Wednesday 10 November 2010

Adventures in Handspun Yarn

I am very new to spinning my own yarn and I was probably pretty stupid and skipped right over getting batting or roving and decided to start with raw fiber (aka, hair/fur/angora/mohair) fresh from an alpaca. True, it was what was available to me, since my parents and I are friends with some wonderfully generous people who own alpacas. However, that meant I had to learn 100 new skills at once before even getting the raw fiber ready to spin, instead of just learning the 100 skills needed to spin.

In my post on Monday I talked about going to Fiber Fest this weekend and the wonderful goodies I brought home. One of them was a bag of 100% wool batting in six rainbow-tastic colors. I had a desire to spin but didn't want to go through all the steps needed to process what I have left of the alpaca or the new fiber I had just bought. I really couldn't help myself from getting started as soon as Bonnie and I got back home. I had to process the batting a bit to get it ready to spin.
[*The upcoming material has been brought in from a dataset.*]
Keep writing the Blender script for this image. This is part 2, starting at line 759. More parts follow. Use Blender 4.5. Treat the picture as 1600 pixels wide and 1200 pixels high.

At left above you can see the batting exactly as it looked when I brought it home. I pulled the batting into long pieces and rolled and pulled the fibers apart in a process called "drafting" until I had the long pieces that were ready to spin, called "roving". At the right you can see the long pieces of roving draped over the couch and the spindle I used with some already spun on it.
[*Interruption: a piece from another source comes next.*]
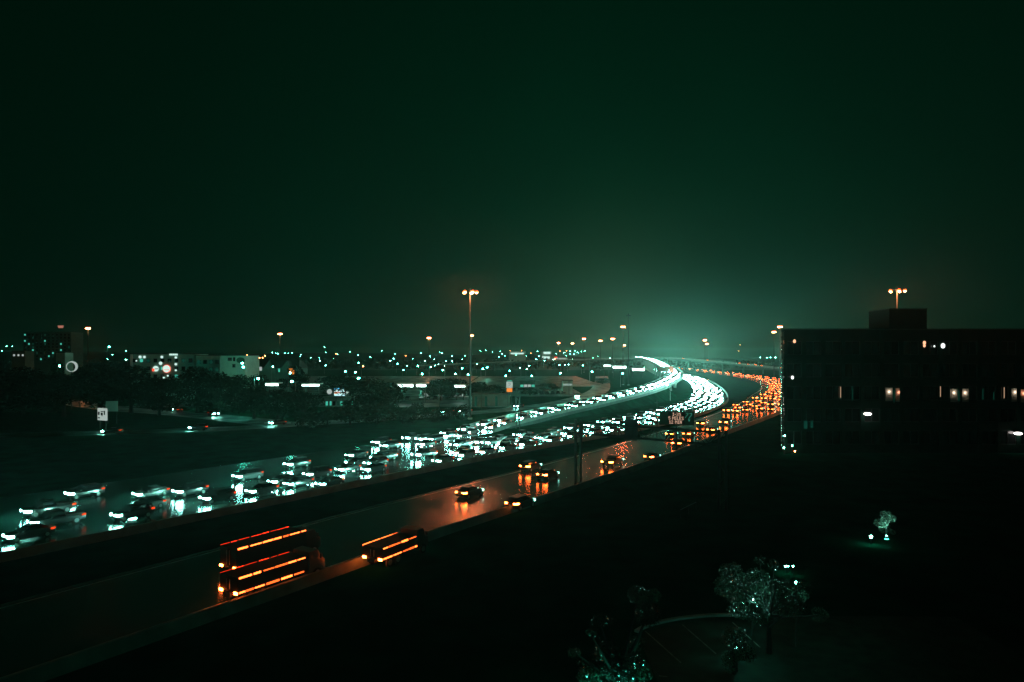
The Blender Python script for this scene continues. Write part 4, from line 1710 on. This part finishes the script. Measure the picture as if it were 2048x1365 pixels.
# unseen lamps added to light the leaves of the near trees and bush
emitter('leaf_fill', (0.30, 1.00, 0.80), 560.0)
emitter('kerb_fill', (0.08, 1.00, 0.66), 620.0)
for px, py, Y, h, lab, r_, m in ((1592, 1172, 47.0, 4.3, 'upper added fill lamp hidden among the branches of the glittering tree', .07, 'leaf_fill'),
                              (1505, 1215, 46.5, 3.3, 'lower added fill lamp hidden among the branches of the glittering tree', .07, 'leaf_fill'),
                              (1474, 1290, 43.3, 1.4, 'short added fill lamp inside the low round bush', .04, 'leaf_fill'),
                              (1250, 1345, 35.0, 2.2, 'low added fill lamp behind the leaves of the kerb tree', .11, 'kerb_fill')):
    x = (px - CX) / F_PX * Y
    t = empty('leaf_fill_lamp', (x, Y, -.12), 0, lab, 'lamp post')
    mb = MB()
    mb.tube((0, 0, 0), (0, 0, h), .06, 'dark_steel', n=8)
    mb.obj('post', t)
    mb = MB()
    mb.ball((0, 0, h + .15), r_, m, 8, 5)
    mb.obj('lamp', t)
p, q = at(1361, 1020, .9), at(1392, 1005, .9)
t = empty('handrail', p, 0, 'short thin pale handrail alone on the black embankment', 'railing')
mb = MB()
mb.tube((0, 0, 0), q - p, .035, 'sign_white', n=6)
mb.obj('rail', t)
for k in (0, .5, 1):
    mb = MB()
    r_ = (q - p) * k
    mb.tube(r_, r_ + Vector((0, 0, -1.05)), .03, 'dark_steel', n=6)
    mb.obj('post', t)

# ------------------------------------------------------------------ town buildings
def building(name, px0, px1, top, Y, depth, wall, label, base=-.15, roof='roofing'):
    x0, x1 = (px0 - CX) / F_PX * Y, (px1 - CX) / F_PX * Y
    h = CAM_H - (top - HOR) * Y / F_PX
    t = empty(name, (x0, Y, base), 0, label, 'building')
    w, hh = x1 - x0, h - base
    mb = MB()
    mb.box((w / 2, depth / 2, hh / 2), (w, depth, hh), wall)
    mb.obj('wall', t)
    mb = MB()
    mb.box((w / 2, depth / 2, hh + .15), (w + .5, depth + .5, .3), roof)
    mb.obj('roof', t)
    return t, w, hh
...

Now, that is as far as I had ever gotten before in terms of making yarn. But this time I decided to try plying the yarn, which involves taking two sections of yarn that has been spun (example on the top left) and spinning them together (example on the right). Of course I still had to make things more complicated for myself and decided that I wanted some overlap of the colors so that meant that I needed some red to ply with red and some to ply with orange and some orange to ply with orange and some orange to ply with yellow and so on.
I gave it a quick dunk in some hot water to set the twist and hung it up to dry. Overall I am pretty excited by how it looks. Its certainly not the most perfect yarn, but it looks like yarn and that is pretty awesome. A beginning knitter is super aware of the tension they are using when knitting something and eventually it becomes habit. I am hoping that if I keep up with spinning eventually it will just become a habit and I won't be so focused on every part of it.

1 comment:

  1. beautiful stephie. just beautiful. i'm so impressed by your yarn.